Outro dos motivos por detrás do fim de algumas relações é o medo da intimidade. Há pessoas que fogem do compromisso sem se aperceberem de que estão a inventar defeitos no outro só para não terem de chegar a níveis de intimidade emocional que as deixam desconfortáveis. Estas pessoas até podem estar abertas ao casamento e à ideia de ter uma relação estável mas na prática começam a "fartar-se" com a ideia de aquela relação não ser superficial, leve e uma fonte constante de divertimento. Dispensam a parte do "drama", esquivam-se às conversas profundas e mostram-se incapazes de estar "lá" para o outro.
Nalguns destes casos o que acontece é que a pessoa não possui uma auto-estima suficientemente elevada e, em função disso, evita revelar-se. Mostra uma parte de si, como se temesse que, ao revelar as suas maiores fragilidades, pudesse perder a pessoa amada. Não gosta suficientemente de si e sofre com a ideia da rejeição. Paradoxalmente, são as tentativas sistemáticas de transmitir uma imagem perfeita que conduzem a conflitos que, de um modo ou de outro, levam à ruptura. E ainda que a posteriori a pessoa se dê conta de que já "deixou escapar" óptimos namorados, pode não ficar claro para si o peso da evitação da intimidade. Muitas vezes só depois da intervenção terapêutica é que a pessoa se dá conta do impacto destas vulnerabilidades na forma como se relaciona do ponto de vista romântico com outros adultos.
E quando a pessoa não gosta o suficiente de si mesma e/ou não é capaz de confiar no outro ao ponto de criar uma relação verdadeiramente íntima, as dificuldades podem estender-se à intimidade sexual – porque a pessoa não se sente suficientemente confortável para expor as suas necessidades, para revelar aquilo de que precisa para se sentir preenchida, e acaba por culpar o outro por aparentemente não estar à altura.

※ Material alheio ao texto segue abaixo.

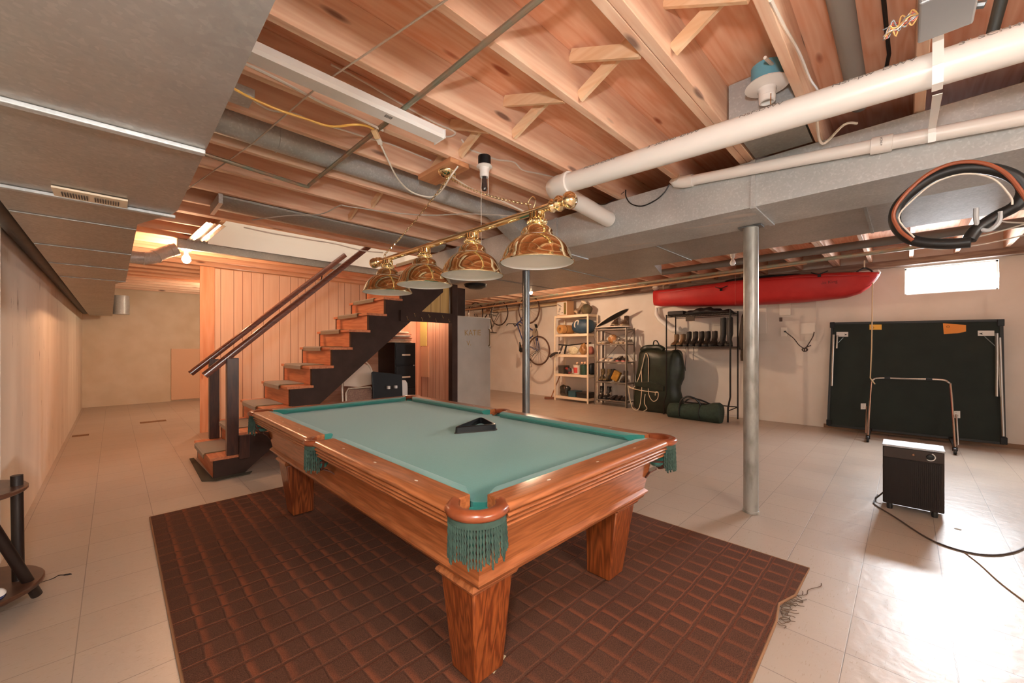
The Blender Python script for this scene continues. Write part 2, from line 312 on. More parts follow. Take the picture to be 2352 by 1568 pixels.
def panel_mat(name, c1, c2, groove, axis=0, pitches=(.19,)):
    m = wood(name, c1, c2, 2, .7, .6, 4); nt = m.node_tree; N = nt.nodes; L = nt.links; p = N['Principled BSDF']; src = p.inputs['Base Color'].links[0].from_socket
    tc = N.new('ShaderNodeTexCoord'); sp = N.new('ShaderNodeSeparateXYZ'); L.new(tc.outputs['Object'], sp.inputs[0]); last = src
    for off, pt in pitches:
        a = N.new('ShaderNodeMath'); a.operation = 'ADD'; a.inputs[1].default_value = off; L.new(sp.outputs[axis], a.inputs[0])
        q = N.new('ShaderNodeMath'); q.operation = 'PINGPONG'; q.inputs[1].default_value = pt/2; L.new(a.outputs[0], q.inputs[0])
        c = N.new('ShaderNodeMath'); c.operation = 'LESS_THAN'; c.inputs[1].default_value = .0035; L.new(q.outputs[0], c.inputs[0])
        mx = N.new('ShaderNodeMix'); mx.data_type = 'RGBA'; L.new(c.outputs[0], mx.inputs[0]); L.new(last, mx.inputs[6]); mx.inputs[7].default_value = S(groove); last = mx.outputs[2]
    L.new(last, p.inputs['Base Color']); return m

# ---------------------------------------------------------------- room shell
XL, XR, YB, YN, ZJ, ZD = -.48, 8.15, 12.5, -2.4, 2.57, 2.81
OX0, OX1, OY0, OY1 = .80, 3.75, 4.86, 5.98            # stairwell opening
struct('floor', MB().box(-1.0, XR+.1, YN-.1, YB+.1, -.1, 0), floor_mat(), smooth=0, label='off-white vinyl tile basement floor with worn patches', cat='floor')
dk = MB(); dk.box(-1.0, XR+.1, YN-.1, OY0, ZD, ZD+.03); dk.box(-1.0, XR+.1, OY1, YB+.1, ZD, ZD+.03); dk.box(-1.0, OX0, OY0, OY1, ZD, ZD+.03); dk.box(OX1, XR+.1, OY0, OY1, ZD, ZD+.03)
struct('ceiling', dk, plywood, smooth=0, label='reddish plywood subfloor above the open joists', cat='ceiling')
struct('wall_left', MB().box(XL-.1, XL, 3.86, YB, 0, ZD), left_wall_mat(), smooth=0, label='long white basement wall with peeling paint streaks', cat='wall')
struct('wall_left_recess', MB().box(-1.1, -1.0, YN, 3.96, 0, ZD).box(-1.0, XL-.1, 3.86, 3.96, 0, ZD), cream_wall, smooth=0, label='recessed brownish wall at the edge of the long white wall', cat='wall')
struct('wall_back', MB().box(XL-.1, XR+.1, YB, YB+.1, 0, ZD), cream_wall, smooth=0, label='cream painted wall at the far end under the duct', cat='wall')
struct('wall_near', MB().box(-1.1, XR+.1, YN-.1, YN, 0, ZD), white_wall, smooth=0, label='white basement wall behind the photographer', cat='wall')
WY0, WY1, WZ0, WZ1 = -.86, .015, 2.06, 2.45
w = MB().box(XR, XR+.12, YN, WY0, 0, ZD).box(XR, XR+.12, WY1, YB, 0, ZD).box(XR, XR+.12, WY0, WY1, 0, WZ0).box(XR, XR+.12, WY0, WY1, WZ1, ZD)
struct('wall_right', w, white_wall, smooth=0, label='white basement wall behind the kayak, shelves and folded game table', cat='wall')
wf = MB().box(XR+.07, XR+.11, WY0, WY1, WZ0, WZ0+.018).box(XR+.07, XR+.11, WY0, WY1, WZ1-.018, WZ1).box(XR+.07, XR+.11, WY0, WY0+.018, WZ0, WZ1).box(XR+.07, XR+.11, WY1-.018, WY1, WZ0, WZ1)
win = struct('window_1', wf, white_paint, smooth=0, label='small bright basement window high on the white wall', cat='window')
pane = mat('daylit_pane', 'ffffff', .4, emit='e6f0ff', es=4); struct('pane', MB().box(XR+.085, XR+.09, WY0+.018, WY1-.018, WZ0+.018, WZ1-.018), pane, win, smooth=0)
struct('trim_1', MB().box(8.0, XR-.002, YN, YB-.01, 2.475, 2.565), oldwood, smooth=0, label='weathered wooden sill beam along the top of the white wall', cat='beam')
struct('baseboard_right', MB().box(XR-.012, XR-.001, -2.3, .95, 0, .06), mat('brown_baseboard', '8a6a4e', .6), smooth=0, label='low brown baseboard under the folded game table', cat='baseboard')
sw = MB().box(OX0, OX1, OY1-.012, OY1, 2.545, 5.0).box(OX0, OX1, OY0, OY0+.012, 2.8, 5.0).box(OX0-.012, OX0, OY0, OY1, 2.8, 5.0).box(OX1, OX1+.012, OY0, OY1, 2.8, 5.0).box(OX0, OX1, OY0, OY1, 5.0, 5.02)
struct('wall_stairwell', sw, drywall, smooth=0, label='white plaster stairwell wall above the staircase', cat='wall')
PY = 7.6
panelling = panel_mat('pink_panelling', 'f2d8c0', 'e8c8ac', '8a5a40', 0, ((.04,.41),(.21,.41),(.33,.82)))
struct('wall_panelled', MB().box(.98, 5.9, PY, PY+.05, 0, 2.52), panelling, smooth=0, label='pale wood panelled partition wall behind the staircase', cat='wall')
struct('trim_2', MB().box(.92, 1.10, PY-.02, PY-.0, 0, 2.53), wood('pink_pine', 'efb890', 'dd9a70', 2, .8, .6, 4, knots='a04a30'), smooth=0, label='knotty pine end board of the panelled partition wall', cat='trim')
hatch = struct('door_1', MB().box(.97, 1.75, YB-.03, YB-.002, .03, 1.26), mat('pink_hatch', 'e3bb9a', .7), smooth=0, bevel=.004, label='pale pink hatch board leaning on the cream end wall', cat='door')

# ---------------------------------------------------------------- joists and bridging
edges = [-1.32, -.89, -.46, -.03, .40, .82, 1.255, 1.76, 2.19, 2.57, 3.07, 3.53, 4.03, 4.46]
ords = 'first second third fourth fifth sixth seventh eighth ninth tenth'.split()
def joist(y1, x0, x1, label, n=1):
    b = MB()
    for i in range(n): b.box(x0, x1, y1-.042-.044*i, y1-.044*i, ZJ, ZD-.001)
    return solo('ceiling_joist', b, lumber, label, 'joist', smooth=0, bevel=.003, group='exposed ceiling joists')
vis = [e for e in edges if e > .1]
for i, e in enumerate(edges):
    if e < .1: joist(e, -.98, 8.1, 'exposed ceiling joist that the grey junction box hangs against' if e > -.1 else 'ceiling joist at the right edge of the photo, %s beyond the grey junction box' % ords[int(round((-.03-e)/.43))-1])
    else:
        k = vis.index(e)
        nm = ['carrying the blue lampholder', 'made of two boards, next after the blue lampholder joist', 'crossed by the steel pipe near the top of the photo', 'just before the white light channel', 'just behind the white light channel', 'before the round metal duct', 'behind the round metal duct', 'behind the copper pipe bend', 'before the flat panned duct', 'behind the flat panned duct'][k]
        joist(e, -.46, 8.1, 'long exposed wooden ceiling joist ' + nm, 2 if k == 1 else 1)
joist(OY0, -.46, 8.1, 'doubled dark wooden header joist along the front of the stairwell', 2)
for e in (5.30, 5.73): joist(e, -.46, OX0-.02, 'short ceiling joist left of the stairwell, %s one' % ('nearer' if e < 5.5 else 'farther')); joist(e, OX1+.03, 8.1, 'ceiling joist right of the stairwell, %s one' % ('nearer' if e < 5.5 else 'farther'))
far = [6.07+.43*i for i in range(15)]
for i, e in enumerate(far): joist(e, -.46, 8.1, 'exposed ceiling joist beyond the stairwell, number %d from it' % (i+1), 2 if i == 0 else 1)
sj = MB().box(OX0-.042, OX0, OY0+.002, OY1, ZJ, ZD-.001); solo('stairwell_trimmer', sj, lumber_y, 'wooden trimmer board closing the left end of the stairwell', 'joist', smooth=0, bevel=.003)
pairs = [(.40,.82-.088), (.82,1.255-.042), (1.255,1.76-.042), (1.76,2.19-.042), (2.19,2.57-.042), (2.57,3.07-.042), (3.07,3.53-.042), (3.53,4.03-.042), (4.03,4.46-.042)]
bx = [1.66, 1.64, 1.66, 1.58, 1.60, 1.60, 1.60, 1.60, 1.60]
bay = ['beside the blue lampholder', 'just past the doubled joist', 'crossed by the steel pipe', 'beside the light channel', 'beside the black lampholder', '', 'behind the round duct', 'near the copper bend', 'beside the flat pan duct']
for i, ((a, b), x) in enumerate(zip(pairs, bx)):
    if i == 5: continue
    solo('bridging_strut', MB().bar((x, a+.004, ZJ+.035), (x, b-.004, ZD-.03), .06, .02, (1,0,0)), lumber_y, 'slanting wooden bridging strut rising away from the camera, ' + bay[i], 'strut', group='cross bridging between joists', smooth=0)
    solo('bridging_strut', MB().bar((x+.075, a+.004, ZD-.03), (x+.075, b-.004, ZJ+.035), .06, .02, (1,0,0)), lumber_y, 'slanting wooden bridging strut falling away from the camera, ' + bay[i], 'strut', group='cross bridging between joists', smooth=0)

# ---------------------------------------------------------------- camera, light
cam = bpy.data.cameras.new('camera'); cam.sensor_width = 36; cam.lens = FPX/2352*36; cam.shift_y = (CV-784)/2352; cam.clip_start = .05; cam.clip_end = 100
co = bpy.data.objects.new('camera', cam); COL.objects.link(co); co.location = EYE; co.rotation_euler = (PI/2, 0, YAW-PI/2); SC.camera = co
def lamp(name, kind, loc, power, col=(1,1,1), size=.05, rot=None, sy=None, spot=None):
    l = bpy.data.lights.new(name, kind); l.energy = power; l.color = col
    if kind == 'AREA':
        l.size = size
        if sy: l.shape = 'RECTANGLE'; l.size_y = sy
    else: l.shadow_soft_size = size
    o = bpy.data.objects.new(name, l); COL.objects.link(o); o.location = loc
    if rot: o.rotation_euler = rot
    return o
W = bpy.data.worlds.new('world'); SC.world = W; W.use_nodes = True; W.node_tree.nodes['Background'].inputs[0].default_value = (.85,.92,1,1); W.node_tree.nodes['Background'].inputs[1].default_value = 6
SC.view_settings.view_transform = 'Standard'; SC.view_settings.look = 'None'; SC.view_settings.gamma = 1; SC.view_settings.exposure = .95; SC.cycles.diffuse_bounces = 6; SC.cycles.sample_clamp_indirect = 6
lamp('photographer_flash', 'POINT', (-.14, -.02, 1.70), 54, (1,.98,.97), .06)
wl_ = lamp('window_daylight', 'AREA', (XR+.055, (WY0+WY1)/2, (WZ0+WZ1)/2), 58, (.9,.95,1), WZ1-WZ0-.03, (0, PI/2-math.radians(24), 0), WY1-WY0-.03); wl_.data.spread = math.radians(125)
lamp('stairwell_daylight', 'AREA', (2.2, 5.4, 4.9), 14, (1,.93,.85), 1.0)
lamp('rear_daylight_fill', 'AREA', (.6, YN+.05, 2.0), 95, (.97,.98,1), 1.6, (PI/2, 0, PI), .6)  # unseen daylight fill added behind the camera, no window is built there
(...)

Ter uma relação marcada pelo compromisso não é apenas ser capaz de a assumir à família e aos amigos. O compromisso requer que coloquemos de lado os nossos medos e nos entreguemos de facto. Implica relacionarmo-nos com outra pessoa de forma aberta, franca, disponível sem conhecer de antemão os resultados. Implica conectarmo-nos.